For large compressors, turbines, etc., use a portable filtration cart with water-absorbing elements to remove any free water in existing oil soon after shutdown.

For diesel and gasoline engines, drain fuel systems and add biocide to remaining fuel.

To minimize external corrosion, spray either a light wax or liquid PVC on unpainted surfaces.

Instruments and controls. Maintain the driest possible conditions for both electronics and external field devices, including sensors, transmitters and valves, by strategically placing desiccant packages and sealing the enclosures. Supplement this by putting small containers of VCI powder wherever possible — they won’t adversely affect electronics.

Instruments that would normally be in contact with process materials should be removed, cleaned, protected and marked for immediate local storage.

Electrical enclosures. Seal and insert bags or wraps — desiccants and containers of VCI. Alternatively, heat using individual strip or built-in heaters.

Motors and generators. Clean exterior, grease and apply protective covering. Lift carbon brushes from commutators/slip rings. Where sleeve-type bearings are fitted, add VPI concentrate to the lubrication system. Include packets of desiccants if completely sealing a unit.

Periodically — nominally monthly — exercise equipment by rotating it several times and leaving it at a different (90°) angle. Where humidity controls have been set, monitor these at least weekly; where chemical controls are used, check these every three months. In addition, long-term lay-up requires reqular monitoring of motor/generator internal resistance (meggar), as well as tank oxygen and humidity levels.

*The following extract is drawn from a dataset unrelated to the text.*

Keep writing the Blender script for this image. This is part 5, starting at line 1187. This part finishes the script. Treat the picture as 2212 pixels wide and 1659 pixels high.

Auxiliaries. Don’t forget that in most cases fire protection systems and alarms still need to be maintained and powered up — fires are common in dried-out wooden cooling towers. If batteries normally are used, disconnect them and smear terminals with petroleum jelly. Fully charge vented-type lead-acid batteries, then drain and flush them with distilled water.

Don’t Squander Assets
It makes sense to think strategically about plant deactivation. Proven techniques can preserve the functionality and value of assets. Proper mothballing can pay off substantially whether an operating company aims to eventually restart, sell or dismantle a plant.